Lifecycle of a Backup: Scenario

This section describes the lifecycle of a backup as it flows through the Recovery Appliance environment depicted in Figure 2-1. In this sample scenario, each protected database has already seeded Recovery Appliance with the required initial level 0 incremental backup. The basic data flow is as follows:

  1. A protected database, or a standby database protecting this database, sends a level 1 incremental backup to the Recovery Appliance.

    Recovery Appliance distinguishes itself from other backup solutions because only one level 0 backup is ever required for each data file. Level 1 incremental backups are most efficient because data blocks are only backed up when they change.

    Oracle recommends making cumulative level 1 incremental backups (see Oracle Database Backup and Recovery Reference). Each cumulative level 1 backup uses the most recent virtual level 0 backup as its baseline. Typically, this virtual level 0 backup corresponds to the most recent level 1 backup.

    Note:

    If a level 1 cumulative backup cannot be incorporated into the Recovery Appliance (for example, because of a storage corruption), then the next level 1 backup has the same virtual level 0 backup baseline, enabling the Recovery Appliance to seamlessly incorporate the new level 1 incremental backup. Thus, cumulative backups almost never have greater overhead than differential backups.

  2. The Recovery Appliance receives the incremental backup.

    The received backup is available for immediate retrieval, but the Recovery Appliance has not yet indexed it, so the corresponding virtual full backups are not available. If a protected database requires this backup for recovery before the Recovery Appliance can index it, then RMAN automatically restores the previous virtual full backup and applies this incremental backup to it.

  3. The Recovery Appliance processes the incremental backup.

    The following operations occur asynchronously:

    • The Recovery Appliance performs backup ingest. The Recovery Appliance processes the backup as follows:

      • Scans the backup that was sent by a protected database

      • Breaks it into smaller groups of blocks, assigning the blocks from each data file to a separate delta pool

      • Writes the groups into the appropriate storage location according to the protection policy for the database

      • Deletes the original backup set after the virtual backup set has been created

        Note:

        The Recovery Appliance may not delete the original backup at precisely the same time that the virtual backup is created. Thus, it is possible for both the original and virtual backups to coexist briefly in the recovery catalog as two separate copies.

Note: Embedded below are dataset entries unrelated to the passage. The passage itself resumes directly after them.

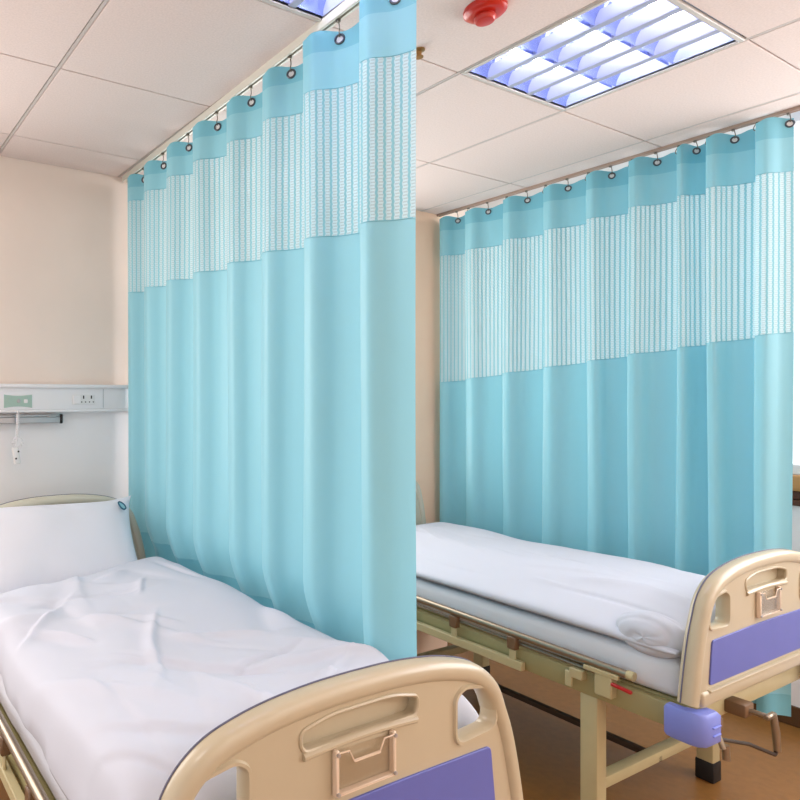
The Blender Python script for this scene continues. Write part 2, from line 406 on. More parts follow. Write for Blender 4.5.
KN = [(0, -.98), (.08, -1.06), (.18, -1.0), (.27, -.62), (.35, -.12), (.45, .22), (.58, .48), (.74, .70), (.84, .80), (.90, .60), (.95, -.20)]
def FOLD(fr):
    n = len(KN)
    for i in range(n):
        a = KN[i]; b = KN[i+1] if i < n-1 else (1.0, KN[0][1])
        if fr <= b[0] or i == n-1:
            t = (fr-a[0])/(b[0]-a[0]); p0 = KN[i-1][1]; p3 = KN[(i+2) % n][1]
            m1 = (b[1]-p0)*.5; m2 = (p3-a[1])*.5
            return (2*t**3-3*t*t+1)*a[1]+(t**3-2*t*t+t)*m1+(-2*t**3+3*t*t)*b[1]+(t**3-t*t)*m2
def curtain(label, group, xc, crests, y_start, y_end, amp, ztop, zm1, zm2, zhem, zbot, header, seed, skew=0, push=0, sh=0, tilt=0):
    """crests: y of each fold crest, from the wall towards the camera"""
    t = thing('privacy_curtain', label, 'curtain', (xc, y_end, 0), 0, group)
    n0 = (y_start-crests[0])/(crests[0]-crests[1]); n1 = (crests[-1]-y_end)/(crests[-2]-crests[-1])
    ph_a, ph_b = -n0, len(crests)-1+n1
    ks = list(range(len(crests)))
    def y_of(ph):
        if ph < 0: return crests[0]-ph*(crests[0]-crests[1])
        if ph > ks[-1]: return crests[-1]-(ph-ks[-1])*(crests[-2]-crests[-1])
        return interp(ks, crests, ph)
    R = random.Random(seed); am = [amp*R.uniform(.82, 1.15) for _ in range(len(crests)+3)]; sk = [R.uniform(-.05, .05) for _ in range(len(crests)+3)]
    def P(ph, z):
        k = int(math.floor(ph)); fr = ph-k
        a = am[k+1]*(1-fr)+am[k+2]*fr
        dn = (ztop-z)/(ztop-.3)
        x = a*FOLD(fr)*(1-.18*dn*(.5+.5*math.sin(k*2.1+1)))
        x += .005*math.sin(ph*1.7+z*1.1)*dn
        y = y_of(ph) + .010*math.sin(ph*2.3+z*1.4)*dn
        x += skew*(y_of(ph)-y_end)
        if push: x += push*max(0, min(1, (1.02-z)/.16))**1.5*max(0, min(1, (y_of(ph)-1.2)/.25))
        if ph_b-ph < .5: y = y - 0
        return Vector((x, y-y_end, z))
    NP = int((ph_b-ph_a)*30)
    phs = [ph_a+(ph_b-ph_a)*i/NP for i in range(NP+1)]
    arc = [0]
    for a, b in zip(phs, phs[1:]): arc.append(arc[-1]+(P(b, 2.)-P(a, 2.)).length)
    def strip(name, za, zb, m, rows):
        bm = bmesh.new(); uvl = bm.loops.layers.uv.new('UVMap'); grid = []; uvs = {}
        for r in range(rows+1):
            row = []
            for i, ph in enumerate(phs):
                y = y_of(ph)
                A = za(y, ph) if callable(za) else za; B = zb(y, ph) if callable(zb) else zb
                z = A+(B-A)*r/rows
                p = P(ph, z)
                v = bm.verts.new(p); uvs[v] = (arc[i], z); row.append(v)
            grid.append(row)
        for A, B in zip(grid, grid[1:]):
            for i in range(NP):
                f = bm.faces.new((A[i], A[i+1], B[i+1], B[i]))
                for l in f.loops: l[uvl].uv = uvs[l.vert]
        me = bpy.data.meshes.new(name); bm.to_mesh(me); bm.free()
        o = link_mesh(name, me, m, t)
        return o
    top = lambda y, ph: ztop+tilt*(y-y_end)-.006*(1-math.cos(4*PI*(ph-.25)))
    if header:
        strip('header_tape', top, lambda y, ph: ztop+tilt*(y-y_end)-header, M['teal_d'], 4)
        strip('top_band', lambda y, ph: ztop+tilt*(y-y_end)-header, zm1, M['teal'], 4)
    else:
        strip('top_band', top, zm1, M['teal_d'], 5)
    strip('mesh_panel', zm1, zm2, M['net'], 10)
    strip('drape', zm2, zhem, M['teal'], 30)
    strip('hem', zhem, zbot, M['teal_d'], 4)
    # seams between the bands
    for nm, zf in (('upper_seam', zm1), ('lower_seam', zm2), ('hem_seam', zhem)):
        bm = bmesh.new()
        tube(bm, [P(ph, (zf(y_of(ph), ph) if callable(zf) else zf)) for ph in phs[::2]], .0016, 5)
        obj(nm, bm, M['teal_d'], t)
    # eyelets and hooks: two to a fold
    k = math.ceil(ph_a*2-.5)
    while True:
        eye = k % 2 == 0; ph = k/2+.44+sh if eye else (k+1)/2-.05; k += 1
        if ph < ph_a+.04: continue
        if ph > ph_b-.04: break
        zc = ztop+tilt*(y_of(ph)-y_end)-.032
        p = P(ph, zc); d = (P(ph+.02, zc)-P(ph-.02, zc)).normalized(); nrm = Vector((d.y, -d.x, 0)).normalized()
        if nrm.x > 0 and abs(nrm.x) > .05: nrm = -nrm
        up = Vector((0, 0, 1)); side = up.cross(nrm)
        if eye:
            bm = bmesh.new()
            tube(bm, [p+nrm*.002+(side*math.cos(a)+up*math.sin(a))*.0125 for a in [2*PI*q/18 for q in range(18)]], .0034, 7, closed=True)
            g = obj('grommet', bm, M['steel'], t)
            bm = bmesh.new()
            vs = [bm.verts.new(p+nrm*.0015+(side*math.cos(a)+up*math.sin(a))*.0115) for a in [2*PI*q/18 for q in range(18)]]
            bm.faces.new(vs); vs2 = [bm.verts.new(v.co-nrm*.003) for v in vs]; bm.faces.new(vs2)
            obj('eyelet_bright', bm, M['white'], g)  # white disc stands in for the brightness seen through the eyelet
        bm = bmesh.new()
        xr = skew*p.y
        pts = [Vector((p.x, p.y, zc+.012))-nrm*.006, Vector((p.x, p.y, zc+.006))+nrm*.006, Vector((p.x, p.y, zc+.016))+nrm*.010, Vector((p.x, p.y, zc+.030))+nrm*.004,
               Vector((p.x*.5+xr*.5, p.y, zc+.045)), Vector((xr, p.y, max(zc+.05, 2.668))), Vector((xr, p.y, 2.69))]
        tube(bm, catmull(pts, 4), .0017, 6)
        box(bm, xr-.006, xr+.006, p.y-.004, p.y+.004, 2.664 if not header > .08 else 2.68, 2.674 if not header > .08 else 2.688)
        obj('hook', bm, M['wire'], t)
    return t

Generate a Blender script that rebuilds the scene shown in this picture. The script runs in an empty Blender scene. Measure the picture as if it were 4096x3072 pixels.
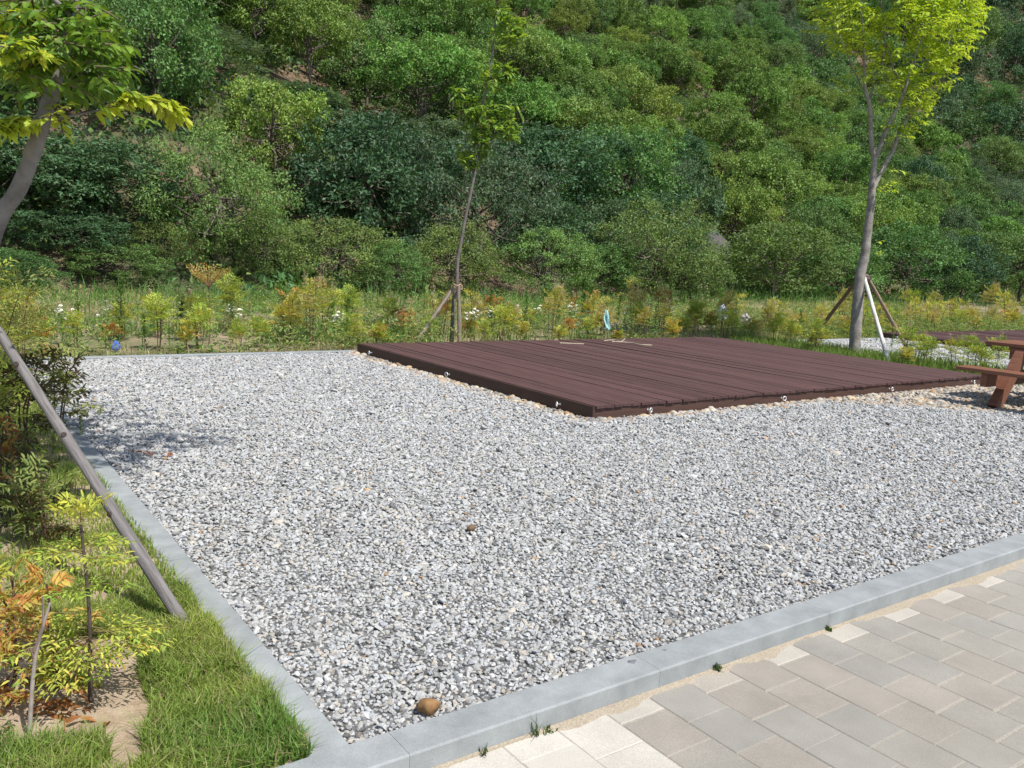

      During backup ingest, the Recovery Appliance also indexes the backup, which involves storing information about the contents and physical location of each data block in the metadata database. Because the Recovery Appliance contains the recovery catalog for the protected database, the newly indexed virtual full backups are now available for use by RMAN, if needed for recovery.

    • If Recovery Appliance replication is configured, then the Recovery Appliance forwards the backup to a downstream Recovery Appliance.

      Many different replication configurations are possible. Figure 2-1 shows a one-to-one configuration in which the central Recovery Appliance, acting as the upstream Recovery Appliance (backup sender), forwards its backups to a separate Recovery Appliance, acting as the downstream Recovery Appliance (backup receiver). Figure 2-1 shows cascaded replication, in which the downstream Recovery Appliance forwards its backups to a third Recovery Appliance.

    • If automated copy-to-tape policies are enabled, then the Recovery Appliance archives the backup to tape.

      In Figure 2-1, the central Recovery Appliance uses Oracle Secure Backup software to communicate with a tape device. Also, the Recovery Appliance furthest downstream in the replication scheme archives its backups to tape. This technique has the following benefits:

      • To create redundancy, identical backups reside on two separate tape devices. In Figure 2-1, the primary Recovery Appliance archives to tape, as does the Recovery Appliance that is furthest downstream.

      • A downstream Recovery Appliance can back up to tape, thus offloading tape archival processing from the upstream Recovery Appliance.

    • The Recovery Appliance periodically verifies that backups and redo are valid.

      The Recovery Appliance automatically validates backups on disk, and during inbound and outbound replication. The Recovery Appliance automatically performs crosschecks of tape backups. Just as with data file backups, the Recovery Appliance validates the integrity of redo log blocks during every operation, including receiving redo from protected databases and storing it in compressed archived log backup sets. No manually run RMAN VALIDATE commands are required.

    • The Recovery Appliance performs automated delta pool space management.

      This phase involves deleting obsolete and expired backups, both on disk and tape, and optimizing the delta pools.